_WHAT TO WORK ON_.
Tally the lines that contain the string "from" and state that total without comment.

____

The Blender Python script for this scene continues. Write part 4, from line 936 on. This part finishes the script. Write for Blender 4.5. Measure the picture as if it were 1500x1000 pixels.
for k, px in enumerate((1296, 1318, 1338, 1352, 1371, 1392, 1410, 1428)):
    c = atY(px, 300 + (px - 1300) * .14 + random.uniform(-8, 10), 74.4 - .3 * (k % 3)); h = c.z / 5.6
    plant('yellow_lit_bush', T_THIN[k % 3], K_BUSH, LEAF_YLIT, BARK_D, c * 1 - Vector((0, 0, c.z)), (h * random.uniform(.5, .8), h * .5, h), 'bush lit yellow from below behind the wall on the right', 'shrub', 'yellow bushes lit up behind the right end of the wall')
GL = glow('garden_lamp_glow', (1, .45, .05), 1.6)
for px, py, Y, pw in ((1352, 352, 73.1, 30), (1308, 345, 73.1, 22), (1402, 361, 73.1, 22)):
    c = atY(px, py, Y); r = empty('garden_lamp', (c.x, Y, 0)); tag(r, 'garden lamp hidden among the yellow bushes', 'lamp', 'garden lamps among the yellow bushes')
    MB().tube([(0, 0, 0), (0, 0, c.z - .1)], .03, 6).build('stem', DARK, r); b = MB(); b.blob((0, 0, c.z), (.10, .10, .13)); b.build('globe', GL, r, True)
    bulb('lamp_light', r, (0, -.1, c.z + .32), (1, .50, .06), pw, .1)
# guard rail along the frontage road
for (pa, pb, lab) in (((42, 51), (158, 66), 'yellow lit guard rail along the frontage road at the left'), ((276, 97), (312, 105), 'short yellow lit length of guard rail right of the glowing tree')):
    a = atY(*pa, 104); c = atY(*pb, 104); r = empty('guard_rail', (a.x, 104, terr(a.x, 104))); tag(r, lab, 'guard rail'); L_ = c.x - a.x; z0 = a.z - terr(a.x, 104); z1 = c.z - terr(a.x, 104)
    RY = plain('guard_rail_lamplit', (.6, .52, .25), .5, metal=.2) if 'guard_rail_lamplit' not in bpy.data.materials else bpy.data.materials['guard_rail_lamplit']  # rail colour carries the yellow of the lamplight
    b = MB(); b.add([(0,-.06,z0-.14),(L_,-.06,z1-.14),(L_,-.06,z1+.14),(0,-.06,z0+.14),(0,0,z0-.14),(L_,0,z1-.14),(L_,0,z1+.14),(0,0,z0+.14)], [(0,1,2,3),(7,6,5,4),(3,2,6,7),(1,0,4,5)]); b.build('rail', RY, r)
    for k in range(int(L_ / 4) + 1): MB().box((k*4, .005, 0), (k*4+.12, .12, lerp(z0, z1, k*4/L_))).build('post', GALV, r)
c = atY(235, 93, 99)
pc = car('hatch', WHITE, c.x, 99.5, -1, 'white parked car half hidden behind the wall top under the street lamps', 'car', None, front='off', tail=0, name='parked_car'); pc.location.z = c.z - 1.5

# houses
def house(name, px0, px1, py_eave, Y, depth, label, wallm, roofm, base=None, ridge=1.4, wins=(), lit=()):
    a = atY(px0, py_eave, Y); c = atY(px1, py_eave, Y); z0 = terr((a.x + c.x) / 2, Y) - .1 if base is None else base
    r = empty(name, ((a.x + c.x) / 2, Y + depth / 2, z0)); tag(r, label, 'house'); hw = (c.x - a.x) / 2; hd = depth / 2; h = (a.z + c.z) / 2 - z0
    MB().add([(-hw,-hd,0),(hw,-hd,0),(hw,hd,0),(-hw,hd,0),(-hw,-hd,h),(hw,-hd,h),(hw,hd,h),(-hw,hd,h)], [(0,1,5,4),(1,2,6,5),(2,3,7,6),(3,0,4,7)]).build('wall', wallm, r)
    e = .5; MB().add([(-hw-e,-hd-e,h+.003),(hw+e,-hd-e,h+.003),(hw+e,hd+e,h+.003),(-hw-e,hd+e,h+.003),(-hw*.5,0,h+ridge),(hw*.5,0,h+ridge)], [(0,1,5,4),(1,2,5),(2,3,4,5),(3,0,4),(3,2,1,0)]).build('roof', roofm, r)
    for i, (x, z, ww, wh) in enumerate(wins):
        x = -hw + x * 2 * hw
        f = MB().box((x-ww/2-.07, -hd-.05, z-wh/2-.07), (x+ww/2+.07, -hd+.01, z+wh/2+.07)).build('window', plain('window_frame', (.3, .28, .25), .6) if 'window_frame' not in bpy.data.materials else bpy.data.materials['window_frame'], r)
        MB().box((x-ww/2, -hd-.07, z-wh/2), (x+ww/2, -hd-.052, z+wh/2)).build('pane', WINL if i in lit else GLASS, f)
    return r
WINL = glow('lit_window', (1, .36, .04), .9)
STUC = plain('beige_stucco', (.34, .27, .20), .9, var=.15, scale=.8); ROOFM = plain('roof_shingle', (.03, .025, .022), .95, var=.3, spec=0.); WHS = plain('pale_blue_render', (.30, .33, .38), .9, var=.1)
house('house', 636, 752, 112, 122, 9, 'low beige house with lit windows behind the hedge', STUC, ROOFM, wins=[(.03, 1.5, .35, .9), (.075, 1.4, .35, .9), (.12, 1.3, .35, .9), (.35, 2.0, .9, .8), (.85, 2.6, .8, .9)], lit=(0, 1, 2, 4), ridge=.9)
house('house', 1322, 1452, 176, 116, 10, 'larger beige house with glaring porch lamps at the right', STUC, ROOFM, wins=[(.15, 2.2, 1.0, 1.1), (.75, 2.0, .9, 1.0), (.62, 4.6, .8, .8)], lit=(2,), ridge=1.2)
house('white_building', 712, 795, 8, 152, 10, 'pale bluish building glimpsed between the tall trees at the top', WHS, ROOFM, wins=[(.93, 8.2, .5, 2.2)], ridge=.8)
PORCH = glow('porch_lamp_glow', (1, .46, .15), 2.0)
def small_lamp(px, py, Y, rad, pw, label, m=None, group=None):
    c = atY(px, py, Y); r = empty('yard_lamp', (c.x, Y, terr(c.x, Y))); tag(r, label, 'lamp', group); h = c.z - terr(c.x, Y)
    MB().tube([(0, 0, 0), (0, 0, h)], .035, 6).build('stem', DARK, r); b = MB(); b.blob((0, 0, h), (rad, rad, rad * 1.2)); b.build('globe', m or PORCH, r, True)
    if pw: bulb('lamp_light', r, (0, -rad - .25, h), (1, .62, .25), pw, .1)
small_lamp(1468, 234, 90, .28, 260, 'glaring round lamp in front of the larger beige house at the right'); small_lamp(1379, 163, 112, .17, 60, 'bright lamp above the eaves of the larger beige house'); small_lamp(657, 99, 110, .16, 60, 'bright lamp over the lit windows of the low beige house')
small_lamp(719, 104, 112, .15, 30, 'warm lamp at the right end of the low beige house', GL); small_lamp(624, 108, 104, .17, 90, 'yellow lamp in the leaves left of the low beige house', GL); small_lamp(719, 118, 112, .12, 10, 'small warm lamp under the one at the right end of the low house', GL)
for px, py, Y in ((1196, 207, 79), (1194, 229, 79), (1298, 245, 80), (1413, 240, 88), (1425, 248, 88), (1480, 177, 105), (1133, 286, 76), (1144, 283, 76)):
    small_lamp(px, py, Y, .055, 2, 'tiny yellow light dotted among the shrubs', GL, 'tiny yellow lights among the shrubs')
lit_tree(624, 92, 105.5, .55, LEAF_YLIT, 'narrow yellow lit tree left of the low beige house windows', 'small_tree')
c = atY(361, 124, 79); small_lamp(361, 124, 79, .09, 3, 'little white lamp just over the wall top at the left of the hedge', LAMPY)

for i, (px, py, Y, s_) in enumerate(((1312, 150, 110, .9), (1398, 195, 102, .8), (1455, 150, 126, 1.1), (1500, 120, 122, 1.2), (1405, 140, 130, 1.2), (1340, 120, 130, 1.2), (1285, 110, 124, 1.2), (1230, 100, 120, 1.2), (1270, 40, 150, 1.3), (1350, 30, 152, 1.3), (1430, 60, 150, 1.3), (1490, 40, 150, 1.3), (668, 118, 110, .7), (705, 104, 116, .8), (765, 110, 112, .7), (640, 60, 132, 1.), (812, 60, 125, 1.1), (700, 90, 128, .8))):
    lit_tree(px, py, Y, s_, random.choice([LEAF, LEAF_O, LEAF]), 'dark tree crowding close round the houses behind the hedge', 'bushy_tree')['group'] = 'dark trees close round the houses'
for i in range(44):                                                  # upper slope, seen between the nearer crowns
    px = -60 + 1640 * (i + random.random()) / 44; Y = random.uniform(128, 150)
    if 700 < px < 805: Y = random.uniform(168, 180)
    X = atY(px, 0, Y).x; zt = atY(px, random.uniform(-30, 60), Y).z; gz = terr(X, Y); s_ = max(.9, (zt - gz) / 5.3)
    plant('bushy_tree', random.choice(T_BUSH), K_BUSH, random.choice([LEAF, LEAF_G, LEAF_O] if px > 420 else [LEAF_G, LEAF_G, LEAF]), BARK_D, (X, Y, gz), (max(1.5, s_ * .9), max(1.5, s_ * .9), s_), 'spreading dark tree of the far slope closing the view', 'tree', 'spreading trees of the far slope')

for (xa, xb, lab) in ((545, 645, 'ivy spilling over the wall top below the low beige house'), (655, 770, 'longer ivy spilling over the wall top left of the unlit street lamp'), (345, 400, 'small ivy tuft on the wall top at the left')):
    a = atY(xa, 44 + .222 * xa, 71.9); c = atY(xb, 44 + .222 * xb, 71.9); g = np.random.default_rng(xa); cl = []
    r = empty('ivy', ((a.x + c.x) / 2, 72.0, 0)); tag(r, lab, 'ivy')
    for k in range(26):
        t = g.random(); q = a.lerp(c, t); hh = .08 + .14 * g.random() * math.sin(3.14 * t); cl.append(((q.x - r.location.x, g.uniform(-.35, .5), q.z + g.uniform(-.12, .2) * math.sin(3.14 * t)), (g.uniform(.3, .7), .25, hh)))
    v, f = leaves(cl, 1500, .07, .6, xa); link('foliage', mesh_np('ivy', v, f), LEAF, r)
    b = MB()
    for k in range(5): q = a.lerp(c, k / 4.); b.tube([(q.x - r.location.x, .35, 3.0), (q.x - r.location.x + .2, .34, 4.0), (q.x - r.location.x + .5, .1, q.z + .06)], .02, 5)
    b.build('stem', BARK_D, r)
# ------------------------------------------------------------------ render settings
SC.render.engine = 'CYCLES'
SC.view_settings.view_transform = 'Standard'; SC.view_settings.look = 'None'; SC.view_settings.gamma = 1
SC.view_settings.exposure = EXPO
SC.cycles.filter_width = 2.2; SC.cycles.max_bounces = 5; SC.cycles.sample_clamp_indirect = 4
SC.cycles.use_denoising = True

____

_RESULT FOR THIS EXERCISE_.
2